The entries below should be output exactly as written.

··· Records shown

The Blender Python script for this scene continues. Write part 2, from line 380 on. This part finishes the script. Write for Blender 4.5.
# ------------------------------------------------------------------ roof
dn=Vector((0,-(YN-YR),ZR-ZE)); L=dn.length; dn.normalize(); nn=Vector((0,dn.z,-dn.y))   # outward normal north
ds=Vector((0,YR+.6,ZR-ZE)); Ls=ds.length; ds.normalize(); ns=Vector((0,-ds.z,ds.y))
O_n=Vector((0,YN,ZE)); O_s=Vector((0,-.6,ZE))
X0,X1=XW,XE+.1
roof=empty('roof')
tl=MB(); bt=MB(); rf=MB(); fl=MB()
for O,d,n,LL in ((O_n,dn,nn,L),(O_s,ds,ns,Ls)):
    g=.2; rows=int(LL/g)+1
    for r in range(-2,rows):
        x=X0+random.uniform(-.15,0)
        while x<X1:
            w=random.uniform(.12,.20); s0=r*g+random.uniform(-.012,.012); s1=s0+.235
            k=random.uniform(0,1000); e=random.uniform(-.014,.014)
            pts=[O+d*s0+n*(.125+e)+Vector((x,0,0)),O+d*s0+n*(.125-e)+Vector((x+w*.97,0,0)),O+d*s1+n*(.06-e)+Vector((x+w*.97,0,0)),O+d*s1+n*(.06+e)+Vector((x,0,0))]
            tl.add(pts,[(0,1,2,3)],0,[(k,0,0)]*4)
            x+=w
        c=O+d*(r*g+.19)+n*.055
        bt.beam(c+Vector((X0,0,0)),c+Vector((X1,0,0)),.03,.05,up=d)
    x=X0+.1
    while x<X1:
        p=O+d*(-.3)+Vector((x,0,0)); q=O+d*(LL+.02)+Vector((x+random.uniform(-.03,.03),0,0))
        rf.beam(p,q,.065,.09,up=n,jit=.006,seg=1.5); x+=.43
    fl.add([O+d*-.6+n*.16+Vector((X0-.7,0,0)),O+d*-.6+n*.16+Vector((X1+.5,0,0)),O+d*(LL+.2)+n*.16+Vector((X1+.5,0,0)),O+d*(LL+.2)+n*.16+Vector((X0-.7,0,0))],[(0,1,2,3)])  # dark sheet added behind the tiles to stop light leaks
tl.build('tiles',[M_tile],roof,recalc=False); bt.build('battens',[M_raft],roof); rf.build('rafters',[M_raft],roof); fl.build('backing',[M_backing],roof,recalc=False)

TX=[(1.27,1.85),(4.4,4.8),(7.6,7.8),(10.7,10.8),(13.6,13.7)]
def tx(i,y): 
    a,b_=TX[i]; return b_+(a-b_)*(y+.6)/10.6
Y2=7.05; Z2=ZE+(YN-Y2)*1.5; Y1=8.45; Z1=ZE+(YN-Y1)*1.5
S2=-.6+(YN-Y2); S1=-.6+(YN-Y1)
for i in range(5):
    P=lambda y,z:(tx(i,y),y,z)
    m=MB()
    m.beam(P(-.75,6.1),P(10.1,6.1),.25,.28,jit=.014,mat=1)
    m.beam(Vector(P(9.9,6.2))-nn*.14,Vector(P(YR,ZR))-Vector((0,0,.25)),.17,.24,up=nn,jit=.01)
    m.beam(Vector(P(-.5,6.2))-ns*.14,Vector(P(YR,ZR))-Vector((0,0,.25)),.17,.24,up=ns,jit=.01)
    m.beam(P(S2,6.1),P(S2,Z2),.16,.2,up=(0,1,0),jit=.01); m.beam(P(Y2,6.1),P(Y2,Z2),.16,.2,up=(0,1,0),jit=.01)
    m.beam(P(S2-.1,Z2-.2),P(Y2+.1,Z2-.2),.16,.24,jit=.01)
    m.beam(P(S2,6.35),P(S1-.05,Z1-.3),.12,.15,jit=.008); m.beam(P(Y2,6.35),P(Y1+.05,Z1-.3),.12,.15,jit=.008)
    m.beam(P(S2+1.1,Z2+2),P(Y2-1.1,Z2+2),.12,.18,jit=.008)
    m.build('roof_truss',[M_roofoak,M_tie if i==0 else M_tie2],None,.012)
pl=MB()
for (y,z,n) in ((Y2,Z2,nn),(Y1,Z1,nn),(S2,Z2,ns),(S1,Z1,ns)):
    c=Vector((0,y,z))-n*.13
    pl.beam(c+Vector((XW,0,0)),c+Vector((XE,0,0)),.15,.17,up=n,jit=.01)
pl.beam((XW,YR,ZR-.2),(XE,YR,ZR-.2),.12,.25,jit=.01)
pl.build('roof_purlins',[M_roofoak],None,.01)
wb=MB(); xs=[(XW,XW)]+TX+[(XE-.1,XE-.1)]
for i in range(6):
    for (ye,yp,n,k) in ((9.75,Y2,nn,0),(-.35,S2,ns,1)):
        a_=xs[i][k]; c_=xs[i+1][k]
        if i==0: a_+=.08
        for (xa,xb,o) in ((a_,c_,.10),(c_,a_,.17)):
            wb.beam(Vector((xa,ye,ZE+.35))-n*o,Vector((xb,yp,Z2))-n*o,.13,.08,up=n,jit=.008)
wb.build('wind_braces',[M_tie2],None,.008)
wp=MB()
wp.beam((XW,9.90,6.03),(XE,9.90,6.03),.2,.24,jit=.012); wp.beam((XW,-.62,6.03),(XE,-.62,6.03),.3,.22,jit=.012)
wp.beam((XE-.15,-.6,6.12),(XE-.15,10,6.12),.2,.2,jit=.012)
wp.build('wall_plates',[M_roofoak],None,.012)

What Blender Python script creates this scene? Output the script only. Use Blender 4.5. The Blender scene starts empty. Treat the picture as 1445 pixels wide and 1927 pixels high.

······

→ **Task result**:
The Blender Python script for this scene continues. Write part 2, from line 380 on. This part finishes the script. Write for Blender 4.5.
# ------------------------------------------------------------------ roof
dn=Vector((0,-(YN-YR),ZR-ZE)); L=dn.length; dn.normalize(); nn=Vector((0,dn.z,-dn.y))   # outward normal north
ds=Vector((0,YR+.6,ZR-ZE)); Ls=ds.length; ds.normalize(); ns=Vector((0,-ds.z,ds.y))
O_n=Vector((0,YN,ZE)); O_s=Vector((0,-.6,ZE))
X0,X1=XW,XE+.1
roof=empty('roof')
tl=MB(); bt=MB(); rf=MB(); fl=MB()
for O,d,n,LL in ((O_n,dn,nn,L),(O_s,ds,ns,Ls)):
    g=.2; rows=int(LL/g)+1
    for r in range(-2,rows):
        x=X0+random.uniform(-.15,0)
        while x<X1:
            w=random.uniform(.12,.20); s0=r*g+random.uniform(-.012,.012); s1=s0+.235
            k=random.uniform(0,1000); e=random.uniform(-.014,.014)
            pts=[O+d*s0+n*(.125+e)+Vector((x,0,0)),O+d*s0+n*(.125-e)+Vector((x+w*.97,0,0)),O+d*s1+n*(.06-e)+Vector((x+w*.97,0,0)),O+d*s1+n*(.06+e)+Vector((x,0,0))]
            tl.add(pts,[(0,1,2,3)],0,[(k,0,0)]*4)
            x+=w
        c=O+d*(r*g+.19)+n*.055
        bt.beam(c+Vector((X0,0,0)),c+Vector((X1,0,0)),.03,.05,up=d)
    x=X0+.1
    while x<X1:
        p=O+d*(-.3)+Vector((x,0,0)); q=O+d*(LL+.02)+Vector((x+random.uniform(-.03,.03),0,0))
        rf.beam(p,q,.065,.09,up=n,jit=.006,seg=1.5); x+=.43
    fl.add([O+d*-.6+n*.16+Vector((X0-.7,0,0)),O+d*-.6+n*.16+Vector((X1+.5,0,0)),O+d*(LL+.2)+n*.16+Vector((X1+.5,0,0)),O+d*(LL+.2)+n*.16+Vector((X0-.7,0,0))],[(0,1,2,3)])  # dark sheet added behind the tiles to stop light leaks
tl.build('tiles',[M_tile],roof,recalc=False); bt.build('battens',[M_raft],roof); rf.build('rafters',[M_raft],roof); fl.build('backing',[M_backing],roof,recalc=False)

TX=[(1.27,1.85),(4.4,4.8),(7.6,7.8),(10.7,10.8),(13.6,13.7)]
def tx(i,y): 
    a,b_=TX[i]; return b_+(a-b_)*(y+.6)/10.6
Y2=7.05; Z2=ZE+(YN-Y2)*1.5; Y1=8.45; Z1=ZE+(YN-Y1)*1.5
S2=-.6+(YN-Y2); S1=-.6+(YN-Y1)
for i in range(5):
    P=lambda y,z:(tx(i,y),y,z)
    m=MB()
    m.beam(P(-.75,6.1),P(10.1,6.1),.25,.28,jit=.014,mat=1)
    m.beam(Vector(P(9.9,6.2))-nn*.14,Vector(P(YR,ZR))-Vector((0,0,.25)),.17,.24,up=nn,jit=.01)
    m.beam(Vector(P(-.5,6.2))-ns*.14,Vector(P(YR,ZR))-Vector((0,0,.25)),.17,.24,up=ns,jit=.01)
    m.beam(P(S2,6.1),P(S2,Z2),.16,.2,up=(0,1,0),jit=.01); m.beam(P(Y2,6.1),P(Y2,Z2),.16,.2,up=(0,1,0),jit=.01)
    m.beam(P(S2-.1,Z2-.2),P(Y2+.1,Z2-.2),.16,.24,jit=.01)
    m.beam(P(S2,6.35),P(S1-.05,Z1-.3),.12,.15,jit=.008); m.beam(P(Y2,6.35),P(Y1+.05,Z1-.3),.12,.15,jit=.008)
    m.beam(P(S2+1.1,Z2+2),P(Y2-1.1,Z2+2),.12,.18,jit=.008)
    m.build('roof_truss',[M_roofoak,M_tie if i==0 else M_tie2],None,.012)
pl=MB()
for (y,z,n) in ((Y2,Z2,nn),(Y1,Z1,nn),(S2,Z2,ns),(S1,Z1,ns)):
    c=Vector((0,y,z))-n*.13
    pl.beam(c+Vector((XW,0,0)),c+Vector((XE,0,0)),.15,.17,up=n,jit=.01)
pl.beam((XW,YR,ZR-.2),(XE,YR,ZR-.2),.12,.25,jit=.01)
pl.build('roof_purlins',[M_roofoak],None,.01)
wb=MB(); xs=[(XW,XW)]+TX+[(XE-.1,XE-.1)]
for i in range(6):
    for (ye,yp,n,k) in ((9.75,Y2,nn,0),(-.35,S2,ns,1)):
        a_=xs[i][k]; c_=xs[i+1][k]
        if i==0: a_+=.08
        for (xa,xb,o) in ((a_,c_,.10),(c_,a_,.17)):
            wb.beam(Vector((xa,ye,ZE+.35))-n*o,Vector((xb,yp,Z2))-n*o,.13,.08,up=n,jit=.008)
wb.build('wind_braces',[M_tie2],None,.008)
wp=MB()
wp.beam((XW,9.90,6.03),(XE,9.90,6.03),.2,.24,jit=.012); wp.beam((XW,-.62,6.03),(XE,-.62,6.03),.3,.22,jit=.012)
wp.beam((XE-.15,-.6,6.12),(XE-.15,10,6.12),.2,.2,jit=.012)
wp.build('wall_plates',[M_roofoak],None,.012)

What Blender Python script creates this scene? Output the script only. Use Blender 4.5. The Blender scene starts empty. Treat the picture as 1445 pixels wide and 1927 pixels high.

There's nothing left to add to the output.